▸ Objective
Every line from the first one to the line containing "hl_['kind'] = 'stuff'" should be echoed exactly; leave out the rest.

▸ Available data
════════════════

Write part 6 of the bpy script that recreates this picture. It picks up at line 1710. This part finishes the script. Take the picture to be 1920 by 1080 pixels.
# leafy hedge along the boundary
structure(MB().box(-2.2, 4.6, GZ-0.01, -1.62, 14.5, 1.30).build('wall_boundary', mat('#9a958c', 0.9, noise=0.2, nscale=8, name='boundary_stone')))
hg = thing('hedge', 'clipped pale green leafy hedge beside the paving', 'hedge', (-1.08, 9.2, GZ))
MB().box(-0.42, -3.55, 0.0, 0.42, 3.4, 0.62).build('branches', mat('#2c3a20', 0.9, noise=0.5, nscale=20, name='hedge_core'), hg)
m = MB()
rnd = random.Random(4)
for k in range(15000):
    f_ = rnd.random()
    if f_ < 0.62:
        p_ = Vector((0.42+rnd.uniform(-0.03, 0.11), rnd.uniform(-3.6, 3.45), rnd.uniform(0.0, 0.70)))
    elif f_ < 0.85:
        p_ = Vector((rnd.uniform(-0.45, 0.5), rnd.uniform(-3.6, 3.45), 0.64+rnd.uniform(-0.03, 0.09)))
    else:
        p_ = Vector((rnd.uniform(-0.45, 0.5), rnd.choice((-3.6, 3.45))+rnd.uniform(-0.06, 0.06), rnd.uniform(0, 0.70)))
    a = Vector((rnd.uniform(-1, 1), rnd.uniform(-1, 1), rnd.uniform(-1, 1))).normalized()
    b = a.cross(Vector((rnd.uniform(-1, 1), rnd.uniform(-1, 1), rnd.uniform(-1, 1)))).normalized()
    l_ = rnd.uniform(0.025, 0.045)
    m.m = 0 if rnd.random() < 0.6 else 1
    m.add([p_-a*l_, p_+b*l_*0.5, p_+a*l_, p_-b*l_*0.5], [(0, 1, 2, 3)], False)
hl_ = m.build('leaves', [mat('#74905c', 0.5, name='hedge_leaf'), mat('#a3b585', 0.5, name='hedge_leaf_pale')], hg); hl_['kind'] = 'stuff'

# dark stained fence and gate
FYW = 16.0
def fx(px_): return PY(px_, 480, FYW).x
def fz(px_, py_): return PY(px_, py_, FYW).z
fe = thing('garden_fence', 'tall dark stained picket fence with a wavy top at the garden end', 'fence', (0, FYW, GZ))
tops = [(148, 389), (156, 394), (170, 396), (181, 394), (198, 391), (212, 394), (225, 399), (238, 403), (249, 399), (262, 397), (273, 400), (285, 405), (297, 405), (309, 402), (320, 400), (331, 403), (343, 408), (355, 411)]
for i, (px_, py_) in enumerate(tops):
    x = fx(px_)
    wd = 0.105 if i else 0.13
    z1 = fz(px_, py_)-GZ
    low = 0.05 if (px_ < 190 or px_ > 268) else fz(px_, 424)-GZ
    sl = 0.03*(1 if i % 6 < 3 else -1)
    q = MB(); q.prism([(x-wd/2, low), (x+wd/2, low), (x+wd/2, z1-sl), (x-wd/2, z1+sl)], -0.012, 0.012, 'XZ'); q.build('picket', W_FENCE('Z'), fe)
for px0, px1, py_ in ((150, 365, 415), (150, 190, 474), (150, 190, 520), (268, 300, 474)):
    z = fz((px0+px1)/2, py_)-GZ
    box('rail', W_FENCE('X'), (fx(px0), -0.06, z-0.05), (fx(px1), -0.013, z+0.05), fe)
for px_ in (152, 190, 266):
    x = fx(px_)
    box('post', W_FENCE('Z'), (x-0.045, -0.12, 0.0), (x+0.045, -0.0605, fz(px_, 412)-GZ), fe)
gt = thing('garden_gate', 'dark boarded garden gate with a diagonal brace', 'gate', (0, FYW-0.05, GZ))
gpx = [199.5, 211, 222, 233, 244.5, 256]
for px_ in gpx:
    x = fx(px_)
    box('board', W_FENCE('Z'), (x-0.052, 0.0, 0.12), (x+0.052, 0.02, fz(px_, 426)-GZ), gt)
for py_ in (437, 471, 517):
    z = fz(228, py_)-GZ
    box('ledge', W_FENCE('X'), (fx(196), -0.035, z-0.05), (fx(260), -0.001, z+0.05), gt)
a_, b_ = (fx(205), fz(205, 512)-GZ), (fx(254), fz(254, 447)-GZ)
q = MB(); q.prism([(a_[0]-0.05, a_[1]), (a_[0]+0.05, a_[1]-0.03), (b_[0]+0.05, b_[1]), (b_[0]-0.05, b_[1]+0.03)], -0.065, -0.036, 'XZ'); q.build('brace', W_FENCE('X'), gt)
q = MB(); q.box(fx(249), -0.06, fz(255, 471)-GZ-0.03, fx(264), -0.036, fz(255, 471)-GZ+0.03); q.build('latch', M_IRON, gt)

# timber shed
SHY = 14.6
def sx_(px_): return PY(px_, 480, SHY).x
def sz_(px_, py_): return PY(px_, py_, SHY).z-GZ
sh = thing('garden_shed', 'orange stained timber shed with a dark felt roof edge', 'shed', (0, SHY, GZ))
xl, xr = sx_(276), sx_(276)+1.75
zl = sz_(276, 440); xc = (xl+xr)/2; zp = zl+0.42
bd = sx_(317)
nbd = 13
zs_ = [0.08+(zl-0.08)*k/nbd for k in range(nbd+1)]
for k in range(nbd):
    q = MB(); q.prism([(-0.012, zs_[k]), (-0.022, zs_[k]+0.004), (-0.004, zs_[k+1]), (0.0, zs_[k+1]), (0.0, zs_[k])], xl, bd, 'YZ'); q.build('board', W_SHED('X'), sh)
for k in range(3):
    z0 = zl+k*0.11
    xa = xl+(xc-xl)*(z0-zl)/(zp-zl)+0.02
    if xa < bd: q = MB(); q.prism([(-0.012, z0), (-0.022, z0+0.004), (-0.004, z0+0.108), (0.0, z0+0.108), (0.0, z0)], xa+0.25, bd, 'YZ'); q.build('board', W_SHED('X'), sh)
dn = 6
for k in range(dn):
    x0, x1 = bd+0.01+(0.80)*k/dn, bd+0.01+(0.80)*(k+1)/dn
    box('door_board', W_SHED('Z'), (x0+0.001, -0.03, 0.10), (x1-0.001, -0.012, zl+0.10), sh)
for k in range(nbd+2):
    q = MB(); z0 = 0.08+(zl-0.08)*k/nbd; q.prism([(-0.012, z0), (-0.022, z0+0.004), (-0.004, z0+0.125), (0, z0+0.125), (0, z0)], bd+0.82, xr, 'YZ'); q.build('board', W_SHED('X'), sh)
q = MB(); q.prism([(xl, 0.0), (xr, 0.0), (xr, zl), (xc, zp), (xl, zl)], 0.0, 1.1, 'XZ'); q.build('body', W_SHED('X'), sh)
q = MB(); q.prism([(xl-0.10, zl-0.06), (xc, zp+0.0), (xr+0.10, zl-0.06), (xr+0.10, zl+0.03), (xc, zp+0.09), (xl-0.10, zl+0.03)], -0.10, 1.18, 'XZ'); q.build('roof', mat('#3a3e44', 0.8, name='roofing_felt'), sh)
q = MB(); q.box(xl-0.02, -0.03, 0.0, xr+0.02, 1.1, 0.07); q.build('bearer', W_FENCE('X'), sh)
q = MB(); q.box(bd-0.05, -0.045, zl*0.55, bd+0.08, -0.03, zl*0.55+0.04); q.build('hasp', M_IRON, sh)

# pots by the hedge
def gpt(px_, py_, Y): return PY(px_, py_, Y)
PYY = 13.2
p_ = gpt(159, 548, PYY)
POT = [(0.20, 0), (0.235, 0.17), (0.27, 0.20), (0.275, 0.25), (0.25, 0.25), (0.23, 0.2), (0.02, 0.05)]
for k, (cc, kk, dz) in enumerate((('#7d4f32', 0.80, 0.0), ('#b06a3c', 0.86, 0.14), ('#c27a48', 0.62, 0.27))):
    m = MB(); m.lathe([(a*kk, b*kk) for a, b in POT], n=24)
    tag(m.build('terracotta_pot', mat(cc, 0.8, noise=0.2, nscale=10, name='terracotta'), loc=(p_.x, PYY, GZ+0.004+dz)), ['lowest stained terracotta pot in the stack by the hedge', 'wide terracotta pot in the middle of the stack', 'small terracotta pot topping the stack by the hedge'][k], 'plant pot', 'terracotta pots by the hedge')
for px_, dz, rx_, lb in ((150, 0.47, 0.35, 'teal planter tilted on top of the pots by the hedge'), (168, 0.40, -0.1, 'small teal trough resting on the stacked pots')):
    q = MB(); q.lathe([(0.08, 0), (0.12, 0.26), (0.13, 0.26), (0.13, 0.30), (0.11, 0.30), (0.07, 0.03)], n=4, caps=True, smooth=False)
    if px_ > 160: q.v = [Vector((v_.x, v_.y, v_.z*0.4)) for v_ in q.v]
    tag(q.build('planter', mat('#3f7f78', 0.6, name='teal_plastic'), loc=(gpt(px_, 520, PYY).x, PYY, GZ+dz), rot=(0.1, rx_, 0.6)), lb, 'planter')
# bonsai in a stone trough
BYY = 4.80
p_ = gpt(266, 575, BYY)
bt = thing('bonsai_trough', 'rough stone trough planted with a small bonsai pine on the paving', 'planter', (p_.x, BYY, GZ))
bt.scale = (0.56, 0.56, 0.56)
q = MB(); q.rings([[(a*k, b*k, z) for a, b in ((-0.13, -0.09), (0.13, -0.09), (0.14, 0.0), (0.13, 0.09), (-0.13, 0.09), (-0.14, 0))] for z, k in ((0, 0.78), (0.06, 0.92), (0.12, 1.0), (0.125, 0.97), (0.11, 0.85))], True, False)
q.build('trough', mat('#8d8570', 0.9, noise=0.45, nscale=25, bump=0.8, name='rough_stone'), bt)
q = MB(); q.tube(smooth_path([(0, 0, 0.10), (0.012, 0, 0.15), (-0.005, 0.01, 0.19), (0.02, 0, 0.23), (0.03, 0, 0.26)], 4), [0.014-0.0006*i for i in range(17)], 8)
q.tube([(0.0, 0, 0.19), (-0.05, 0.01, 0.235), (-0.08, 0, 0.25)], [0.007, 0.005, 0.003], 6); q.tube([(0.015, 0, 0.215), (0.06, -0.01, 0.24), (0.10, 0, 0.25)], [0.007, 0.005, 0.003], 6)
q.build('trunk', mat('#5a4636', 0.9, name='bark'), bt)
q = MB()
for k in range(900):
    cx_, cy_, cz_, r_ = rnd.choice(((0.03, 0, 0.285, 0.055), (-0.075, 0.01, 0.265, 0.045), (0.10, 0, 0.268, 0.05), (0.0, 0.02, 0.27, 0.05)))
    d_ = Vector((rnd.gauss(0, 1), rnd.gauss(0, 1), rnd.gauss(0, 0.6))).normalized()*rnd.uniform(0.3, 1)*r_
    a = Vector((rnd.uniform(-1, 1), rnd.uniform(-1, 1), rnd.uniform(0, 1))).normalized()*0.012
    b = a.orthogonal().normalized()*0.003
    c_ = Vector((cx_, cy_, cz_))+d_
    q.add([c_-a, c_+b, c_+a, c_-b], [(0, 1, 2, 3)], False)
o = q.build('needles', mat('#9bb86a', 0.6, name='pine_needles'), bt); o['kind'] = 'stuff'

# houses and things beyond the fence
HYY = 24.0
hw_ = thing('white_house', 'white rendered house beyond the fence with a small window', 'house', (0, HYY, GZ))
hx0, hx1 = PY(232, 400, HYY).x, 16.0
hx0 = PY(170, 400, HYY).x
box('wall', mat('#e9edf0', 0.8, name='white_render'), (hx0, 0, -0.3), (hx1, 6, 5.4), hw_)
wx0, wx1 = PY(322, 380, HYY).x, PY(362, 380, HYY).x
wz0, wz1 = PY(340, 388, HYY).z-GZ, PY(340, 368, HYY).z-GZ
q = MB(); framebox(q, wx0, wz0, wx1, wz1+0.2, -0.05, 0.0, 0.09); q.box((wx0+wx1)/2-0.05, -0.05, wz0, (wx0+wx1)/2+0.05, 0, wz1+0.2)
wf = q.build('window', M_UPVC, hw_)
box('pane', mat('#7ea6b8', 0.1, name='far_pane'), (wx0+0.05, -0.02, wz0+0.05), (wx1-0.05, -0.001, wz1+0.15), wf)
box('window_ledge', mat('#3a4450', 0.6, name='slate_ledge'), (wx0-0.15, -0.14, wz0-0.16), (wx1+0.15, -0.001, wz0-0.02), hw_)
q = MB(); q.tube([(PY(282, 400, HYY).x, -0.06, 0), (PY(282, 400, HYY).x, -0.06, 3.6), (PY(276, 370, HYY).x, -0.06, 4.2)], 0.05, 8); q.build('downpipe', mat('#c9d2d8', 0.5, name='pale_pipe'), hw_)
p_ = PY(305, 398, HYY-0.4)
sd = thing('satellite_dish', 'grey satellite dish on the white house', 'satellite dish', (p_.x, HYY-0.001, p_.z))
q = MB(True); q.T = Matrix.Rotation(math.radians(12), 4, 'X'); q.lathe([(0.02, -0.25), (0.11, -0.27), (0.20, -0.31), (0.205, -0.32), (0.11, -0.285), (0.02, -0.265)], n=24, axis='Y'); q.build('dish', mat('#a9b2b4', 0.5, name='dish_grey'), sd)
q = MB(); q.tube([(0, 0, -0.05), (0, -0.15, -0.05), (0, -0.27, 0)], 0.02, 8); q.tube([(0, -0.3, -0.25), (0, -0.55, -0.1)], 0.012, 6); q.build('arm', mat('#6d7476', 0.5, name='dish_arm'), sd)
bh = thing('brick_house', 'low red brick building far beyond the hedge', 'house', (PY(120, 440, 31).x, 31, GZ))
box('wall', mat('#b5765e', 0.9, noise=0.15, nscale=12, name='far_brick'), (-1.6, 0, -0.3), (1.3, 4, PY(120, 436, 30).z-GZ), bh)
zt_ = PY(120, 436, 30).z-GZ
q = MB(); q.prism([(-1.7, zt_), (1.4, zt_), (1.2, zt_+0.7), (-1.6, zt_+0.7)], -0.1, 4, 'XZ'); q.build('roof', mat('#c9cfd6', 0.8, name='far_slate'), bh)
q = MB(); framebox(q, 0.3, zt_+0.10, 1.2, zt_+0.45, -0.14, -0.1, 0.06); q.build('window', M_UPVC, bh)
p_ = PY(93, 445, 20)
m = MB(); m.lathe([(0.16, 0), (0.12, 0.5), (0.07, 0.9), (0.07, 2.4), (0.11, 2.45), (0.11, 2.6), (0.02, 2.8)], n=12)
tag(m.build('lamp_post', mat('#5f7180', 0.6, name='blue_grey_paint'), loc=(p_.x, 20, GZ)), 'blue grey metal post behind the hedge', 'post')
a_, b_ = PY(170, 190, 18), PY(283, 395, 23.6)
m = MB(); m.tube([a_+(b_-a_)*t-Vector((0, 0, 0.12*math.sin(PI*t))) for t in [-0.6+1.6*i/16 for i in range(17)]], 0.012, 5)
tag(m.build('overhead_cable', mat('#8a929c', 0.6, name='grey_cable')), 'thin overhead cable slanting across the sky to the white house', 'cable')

════════════════

▸ Task answer
Write part 6 of the bpy script that recreates this picture. It picks up at line 1710. This part finishes the script. Take the picture to be 1920 by 1080 pixels.
# leafy hedge along the boundary
structure(MB().box(-2.2, 4.6, GZ-0.01, -1.62, 14.5, 1.30).build('wall_boundary', mat('#9a958c', 0.9, noise=0.2, nscale=8, name='boundary_stone')))
hg = thing('hedge', 'clipped pale green leafy hedge beside the paving', 'hedge', (-1.08, 9.2, GZ))
MB().box(-0.42, -3.55, 0.0, 0.42, 3.4, 0.62).build('branches', mat('#2c3a20', 0.9, noise=0.5, nscale=20, name='hedge_core'), hg)
m = MB()
rnd = random.Random(4)
for k in range(15000):
    f_ = rnd.random()
    if f_ < 0.62:
        p_ = Vector((0.42+rnd.uniform(-0.03, 0.11), rnd.uniform(-3.6, 3.45), rnd.uniform(0.0, 0.70)))
    elif f_ < 0.85:
        p_ = Vector((rnd.uniform(-0.45, 0.5), rnd.uniform(-3.6, 3.45), 0.64+rnd.uniform(-0.03, 0.09)))
    else:
        p_ = Vector((rnd.uniform(-0.45, 0.5), rnd.choice((-3.6, 3.45))+rnd.uniform(-0.06, 0.06), rnd.uniform(0, 0.70)))
    a = Vector((rnd.uniform(-1, 1), rnd.uniform(-1, 1), rnd.uniform(-1, 1))).normalized()
    b = a.cross(Vector((rnd.uniform(-1, 1), rnd.uniform(-1, 1), rnd.uniform(-1, 1)))).normalized()
    l_ = rnd.uniform(0.025, 0.045)
    m.m = 0 if rnd.random() < 0.6 else 1
    m.add([p_-a*l_, p_+b*l_*0.5, p_+a*l_, p_-b*l_*0.5], [(0, 1, 2, 3)], False)
hl_ = m.build('leaves', [mat('#74905c', 0.5, name='hedge_leaf'), mat('#a3b585', 0.5, name='hedge_leaf_pale')], hg); hl_['kind'] = 'stuff'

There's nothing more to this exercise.